Short exercise: Restate each line word for word. Leave out every picture.

Source material:
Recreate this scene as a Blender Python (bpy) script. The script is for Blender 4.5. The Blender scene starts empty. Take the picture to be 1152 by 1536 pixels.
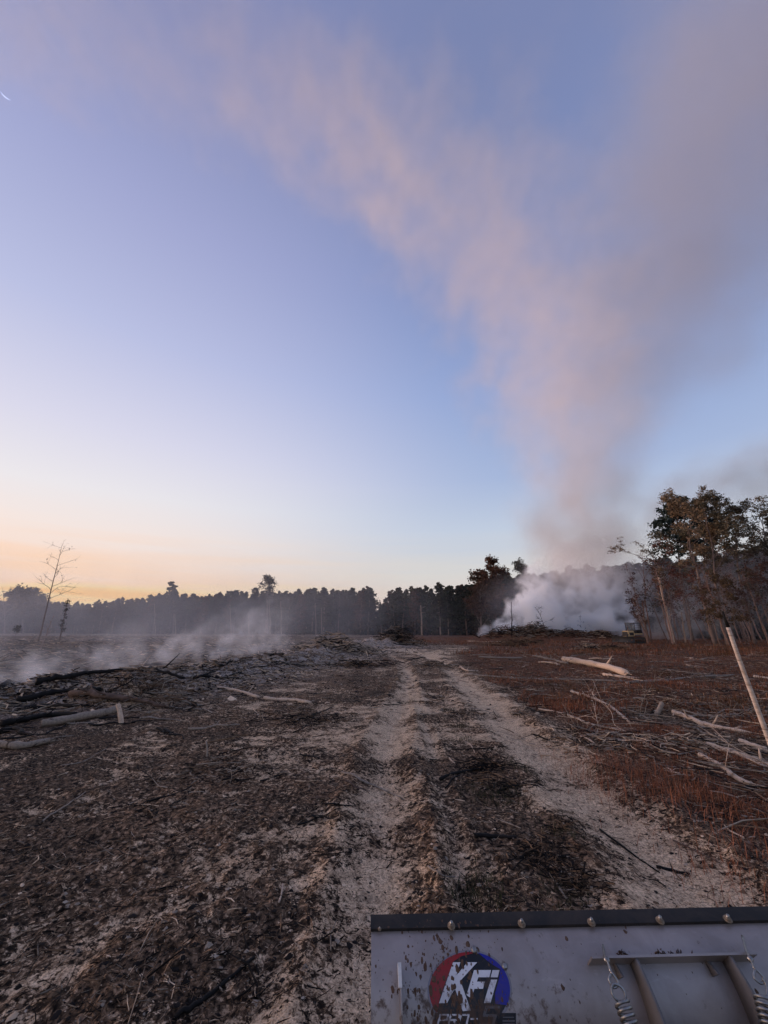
import bpy, bmesh, math, random
import numpy as np
from mathutils import Vector, Matrix

random.seed(7)
RNG = np.random.default_rng(11)
sc = bpy.context.scene
col = sc.collection

# ------------------------------------------------------------------ camera
PITCH = math.radians(17.07)
CAM = np.array([0.0, 0.0, 1.6])
FPX = 570.0
cam_d = bpy.data.cameras.new('camera')
cam = bpy.data.objects.new('camera', cam_d)
col.objects.link(cam)
cam.location = CAM
cam.rotation_euler = (math.radians(90) + PITCH, 0, 0)
cam_d.sensor_fit = 'VERTICAL'
cam_d.angle = 2 * math.atan(768 / FPX)
cam_d.clip_start = 0.05
cam_d.clip_end = 9000
sc.camera = cam

# ------------------------------------------------------------------ world
SUN_EL, SUN_AZ = math.radians(2.3), math.radians(-62)      # azimuth from +Y, negative = left
w = bpy.data.worlds.new("World")
sc.world = w
w.use_nodes = True
nt = w.node_tree
nt.nodes.clear()


def s2l(c):
    c = [v / 255 for v in c]
    return [(v / 12.92 if v <= 0.04045 else ((v + 0.055) / 1.055) ** 2.4) for v in c] + [1]


def N(nt, typ, **kw):
    n = nt.nodes.new(typ)
    for k, v in kw.items():
        if k == 'inp':
            for kk, vv in v.items():
                n.inputs[kk].default_value = vv
        else:
            setattr(n, k, v)
    return n


def L(nt, a, b):
    nt.links.new(a, b)


def ramp(nt, stops, interp='LINEAR'):
    r = N(nt, 'ShaderNodeValToRGB')
    cr = r.color_ramp
    cr.interpolation = interp
    while len(cr.elements) > 1:
        cr.elements.remove(cr.elements[-1])
    cr.elements[0].position = stops[0][0]
    cr.elements[0].color = stops[0][1]
    for p, c in stops[1:]:
        e = cr.elements.new(p)
        e.color = c
    return r


def math_n(nt, op, a, b=None, c=None, clamp=False):
    m = N(nt, 'ShaderNodeMath', operation=op, use_clamp=clamp)
    for i, v in enumerate((a, b, c)):
        if v is None:
            continue
        if isinstance(v, (int, float)):
            m.inputs[i].default_value = v
        else:
            L(nt, v, m.inputs[i])
    return m.outputs[0]


def mixc(nt, f, a, b, blend='MIX'):
    m = N(nt, 'ShaderNodeMix', data_type='RGBA', blend_type=blend)
    for s, v in ((m.inputs[0], f), (m.inputs[6], a), (m.inputs[7], b)):
        if isinstance(v, (int, float)):
            s.default_value = v
        elif isinstance(v, (list, tuple)):
            s.default_value = list(v)[:3] + [1]
        else:
            L(nt, v, s)
    return m.outputs[2]


tc = N(nt, 'ShaderNodeTexCoord')
sep = N(nt, 'ShaderNodeSeparateXYZ')
L(nt, tc.outputs['Generated'], sep.inputs[0])
# thin cloud streaks: they shift the elevation a little and tint it
mp = N(nt, 'ShaderNodeMapping')
mp.inputs['Scale'].default_value = (1.6, 1.6, 30)
L(nt, tc.outputs['Generated'], mp.inputs[0])
ns = N(nt, 'ShaderNodeTexNoise', inp={'Scale': 1.6, 'Detail': 4, 'Roughness': 0.55})
L(nt, mp.outputs[0], ns.inputs['Vector'])
fade = N(nt, 'ShaderNodeMapRange', interpolation_type='SMOOTHSTEP')
fade.inputs[1].default_value = .30; fade.inputs[2].default_value = .04
L(nt, sep.outputs[2], fade.inputs[0])
streak = math_n(nt, 'MULTIPLY', math_n(nt, 'MULTIPLY', math_n(nt, 'SUBTRACT', ns.outputs[0], 0.5), 0.19), fade.outputs[0])
zz = math_n(nt, 'ADD', sep.outputs[2], streak)
away = ramp(nt, [(0.0, s2l((226, 208, 200))), (.07, s2l((224, 213, 208))), (.13, s2l((218, 216, 214))), (.24, s2l((196, 208, 227))), (.36, s2l((168, 186, 222))),
                 (.55, s2l((146, 168, 215))), (.72, s2l((129, 149, 198))), (.9, s2l((125, 137, 180))), (1, s2l((122, 133, 176)))])
sunset = ramp(nt, [(0.0, s2l((255, 182, 108))), (.04, s2l((255, 202, 134))), (.07, s2l((255, 222, 168))), (.10, s2l((255, 218, 190))), (.14, s2l((253, 224, 206))), (.20, s2l((249, 234, 228))),
                   (.28, s2l((240, 236, 240))), (.4, s2l((222, 221, 240))), (.58, s2l((190, 196, 231))), (.75, s2l((165, 171, 213))),
                   (.9, s2l((136, 144, 188))), (1, s2l((126, 136, 180)))])
L(nt, zz, away.inputs[0])
L(nt, zz, sunset.inputs[0])
sh = (math.sin(SUN_AZ), math.cos(SUN_AZ))
hd = math_n(nt, 'ADD', math_n(nt, 'MULTIPLY', sep.outputs[0], sh[0]), math_n(nt, 'MULTIPLY', sep.outputs[1], sh[1]))
hl = math_n(nt, 'SQRT', math_n(nt, 'ADD', math_n(nt, 'MULTIPLY', sep.outputs[0], sep.outputs[0]),
                                math_n(nt, 'MULTIPLY', sep.outputs[1], sep.outputs[1])))
ca = math_n(nt, 'DIVIDE', hd, math_n(nt, 'MAXIMUM', hl, 0.001))
mr = N(nt, 'ShaderNodeMapRange', interpolation_type='SMOOTHSTEP')
mr.inputs[1].default_value = 0.08
mr.inputs[2].default_value = 1.0
L(nt, ca, mr.inputs[0])
lowp = N(nt, 'ShaderNodeMapRange'); lowp.inputs[1].default_value = .0; lowp.inputs[2].default_value = .35; lowp.inputs[3].default_value = 3.0; lowp.inputs[4].default_value = 1.0
L(nt, sep.outputs[2], lowp.inputs[0])
grad = mixc(nt, math_n(nt, 'POWER', mr.outputs[0], lowp.outputs[0]), away.outputs[0], sunset.outputs[0])
sky = N(nt, 'ShaderNodeTexSky', sky_type='NISHITA')
sky.sun_disc = False
sky.sun_elevation = SUN_EL
sky.sun_rotation = SUN_AZ
sky.air_density = 1.2
sky.dust_density = 2.0
skys = mixc(nt, 1.0, sky.outputs[0], (0.05, 0.05, 0.05), 'MULTIPLY')
tot = mixc(nt, 0.04, grad, skys)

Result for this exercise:
Recreate this scene as a Blender Python (bpy) script. The script is for Blender 4.5. The Blender scene starts empty. Take the picture to be 1152 by 1536 pixels.
import bpy, bmesh, math, random
import numpy as np
from mathutils import Vector, Matrix

random.seed(7)
RNG = np.random.default_rng(11)
sc = bpy.context.scene
col = sc.collection

# ------------------------------------------------------------------ camera
PITCH = math.radians(17.07)
CAM = np.array([0.0, 0.0, 1.6])
FPX = 570.0
cam_d = bpy.data.cameras.new('camera')
cam = bpy.data.objects.new('camera', cam_d)
col.objects.link(cam)
cam.location = CAM
cam.rotation_euler = (math.radians(90) + PITCH, 0, 0)
cam_d.sensor_fit = 'VERTICAL'
cam_d.angle = 2 * math.atan(768 / FPX)
cam_d.clip_start = 0.05
cam_d.clip_end = 9000
sc.camera = cam

# ------------------------------------------------------------------ world
SUN_EL, SUN_AZ = math.radians(2.3), math.radians(-62)      # azimuth from +Y, negative = left
w = bpy.data.worlds.new("World")
sc.world = w
w.use_nodes = True
nt = w.node_tree
nt.nodes.clear()


def s2l(c):
    c = [v / 255 for v in c]
    return [(v / 12.92 if v <= 0.04045 else ((v + 0.055) / 1.055) ** 2.4) for v in c] + [1]


def N(nt, typ, **kw):
    n = nt.nodes.new(typ)
    for k, v in kw.items():
        if k == 'inp':
            for kk, vv in v.items():
                n.inputs[kk].default_value = vv
        else:
            setattr(n, k, v)
    return n


def L(nt, a, b):
    nt.links.new(a, b)


def ramp(nt, stops, interp='LINEAR'):
    r = N(nt, 'ShaderNodeValToRGB')
    cr = r.color_ramp
    cr.interpolation = interp
    while len(cr.elements) > 1:
        cr.elements.remove(cr.elements[-1])
    cr.elements[0].position = stops[0][0]
    cr.elements[0].color = stops[0][1]
    for p, c in stops[1:]:
        e = cr.elements.new(p)
        e.color = c
    return r


def math_n(nt, op, a, b=None, c=None, clamp=False):
    m = N(nt, 'ShaderNodeMath', operation=op, use_clamp=clamp)
    for i, v in enumerate((a, b, c)):
        if v is None:
            continue
        if isinstance(v, (int, float)):
            m.inputs[i].default_value = v
        else:
            L(nt, v, m.inputs[i])
    return m.outputs[0]


def mixc(nt, f, a, b, blend='MIX'):
    m = N(nt, 'ShaderNodeMix', data_type='RGBA', blend_type=blend)
    for s, v in ((m.inputs[0], f), (m.inputs[6], a), (m.inputs[7], b)):
        if isinstance(v, (int, float)):
            s.default_value = v
        elif isinstance(v, (list, tuple)):
            s.default_value = list(v)[:3] + [1]
        else:
            L(nt, v, s)
    return m.outputs[2]


tc = N(nt, 'ShaderNodeTexCoord')
sep = N(nt, 'ShaderNodeSeparateXYZ')
L(nt, tc.outputs['Generated'], sep.inputs[0])
# thin cloud streaks: they shift the elevation a little and tint it
mp = N(nt, 'ShaderNodeMapping')
mp.inputs['Scale'].default_value = (1.6, 1.6, 30)
L(nt, tc.outputs['Generated'], mp.inputs[0])
ns = N(nt, 'ShaderNodeTexNoise', inp={'Scale': 1.6, 'Detail': 4, 'Roughness': 0.55})
L(nt, mp.outputs[0], ns.inputs['Vector'])
fade = N(nt, 'ShaderNodeMapRange', interpolation_type='SMOOTHSTEP')
fade.inputs[1].default_value = .30; fade.inputs[2].default_value = .04
L(nt, sep.outputs[2], fade.inputs[0])
streak = math_n(nt, 'MULTIPLY', math_n(nt, 'MULTIPLY', math_n(nt, 'SUBTRACT', ns.outputs[0], 0.5), 0.19), fade.outputs[0])
zz = math_n(nt, 'ADD', sep.outputs[2], streak)
away = ramp(nt, [(0.0, s2l((226, 208, 200))), (.07, s2l((224, 213, 208))), (.13, s2l((218, 216, 214))), (.24, s2l((196, 208, 227))), (.36, s2l((168, 186, 222))),
                 (.55, s2l((146, 168, 215))), (.72, s2l((129, 149, 198))), (.9, s2l((125, 137, 180))), (1, s2l((122, 133, 176)))])
sunset = ramp(nt, [(0.0, s2l((255, 182, 108))), (.04, s2l((255, 202, 134))), (.07, s2l((255, 222, 168))), (.10, s2l((255, 218, 190))), (.14, s2l((253, 224, 206))), (.20, s2l((249, 234, 228))),
                   (.28, s2l((240, 236, 240))), (.4, s2l((222, 221, 240))), (.58, s2l((190, 196, 231))), (.75, s2l((165, 171, 213))),
                   (.9, s2l((136, 144, 188))), (1, s2l((126, 136, 180)))])
L(nt, zz, away.inputs[0])
L(nt, zz, sunset.inputs[0])
sh = (math.sin(SUN_AZ), math.cos(SUN_AZ))
hd = math_n(nt, 'ADD', math_n(nt, 'MULTIPLY', sep.outputs[0], sh[0]), math_n(nt, 'MULTIPLY', sep.outputs[1], sh[1]))
hl = math_n(nt, 'SQRT', math_n(nt, 'ADD', math_n(nt, 'MULTIPLY', sep.outputs[0], sep.outputs[0]),
                                math_n(nt, 'MULTIPLY', sep.outputs[1], sep.outputs[1])))
ca = math_n(nt, 'DIVIDE', hd, math_n(nt, 'MAXIMUM', hl, 0.001))
mr = N(nt, 'ShaderNodeMapRange', interpolation_type='SMOOTHSTEP')
mr.inputs[1].default_value = 0.08
mr.inputs[2].default_value = 1.0
L(nt, ca, mr.inputs[0])
lowp = N(nt, 'ShaderNodeMapRange'); lowp.inputs[1].default_value = .0; lowp.inputs[2].default_value = .35; lowp.inputs[3].default_value = 3.0; lowp.inputs[4].default_value = 1.0
L(nt, sep.outputs[2], lowp.inputs[0])
grad = mixc(nt, math_n(nt, 'POWER', mr.outputs[0], lowp.outputs[0]), away.outputs[0], sunset.outputs[0])
sky = N(nt, 'ShaderNodeTexSky', sky_type='NISHITA')
sky.sun_disc = False
sky.sun_elevation = SUN_EL
sky.sun_rotation = SUN_AZ
sky.air_density = 1.2
sky.dust_density = 2.0
skys = mixc(nt, 1.0, sky.outputs[0], (0.05, 0.05, 0.05), 'MULTIPLY')
tot = mixc(nt, 0.04, grad, skys)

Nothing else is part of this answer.